Como criadora de conteúdo, como é sua relação com as marcas? 

Acho que poucas marcas me enviam produtos porque têm medo de eu criticá-los, achando que vou expor que o produto não é acessível. Mas eu não faço isso. Por exemplo, recentemente recebi uma base da Karen Bachini em uma embalagem no formato bisnaga, que não consigo usar. Mostrei isso, mas avaliei a fórmula, que era ótima. Entendi que ela escolheu essa embalagem porque era mais barata e isso permitiu investir mais na qualidade da fórmula. Concordo com a escolha? Talvez não, porque eu e outras pessoas tivemos dificuldades de usar, mas não vou atacar a marca por isso. 

Gostaria de me sentir mais incluída no mercado de beleza, como qualquer outro blogueiro que recebe produtos. Mas, ainda assim, a maioria dos produtos que quero testar, eu acabo comprando porque as marcas não me enviam. Não é porque o produto não é acessível para mim que vou criticar negativamente. Vejo muitos lançamentos que gostaria de testar e receber, mas as marcas ainda têm esse receio de me enviar. 

Como é a receptividade do público com seus vídeos? 

Curiosamente, a maioria do meu público é composta por pessoas sem deficiência, que se interessam pela causa. Elas dizem “nossa, eu nunca tinha pensado nisso” e começam a me seguir pra aprender mais. Fico muito feliz quando ouço isso, porque muitas vezes essas pessoas também passam a notar detalhes, como uma embalagem ruim. 
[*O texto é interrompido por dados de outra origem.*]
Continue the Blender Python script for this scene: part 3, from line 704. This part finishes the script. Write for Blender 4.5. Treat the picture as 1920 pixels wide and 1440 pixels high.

As pessoas querem se educar sobre isso. Eu nunca recebi um comentário tipo “que frescura” ou “pede ajuda”. Pelo contrário, as pessoas sempre dizem “nossa, que absurdo”, porque eu explico de maneira calma e didática, mostrando que há solução. Sempre mostro o que funciona e o que não funciona, e as pessoas tiram suas próprias conclusões. 

Qual a importância de tornar o mercado da beleza mais acessível? 

O Brasil tem um potencial enorme, e não podemos aceitar a desculpa de que não temos poder de compra. Quando as marcas reconhecem que somos consumidores, elas começam a entender e resolver os outros problemas relacionados à acessibilidade. R$ 22 bilhões é a estimativa de compra de pessoas com deficiência no Brasil por ano. Além disso, 96% das marcas de beleza e cuidados pessoais não criam produtos para pessoas com deficiência física, o que revela uma grande brecha no mercado que não deveria existir. 

É crucial destacar que temos um poder de compra significativo, mas estamos sub-representados nas campanhas e no mercado em geral. Fomos ensinados a acreditar que só devemos estar presentes em contextos básicos para saúde e sobrevivência, não em entretenimento ou beleza. Isso precisa mudar.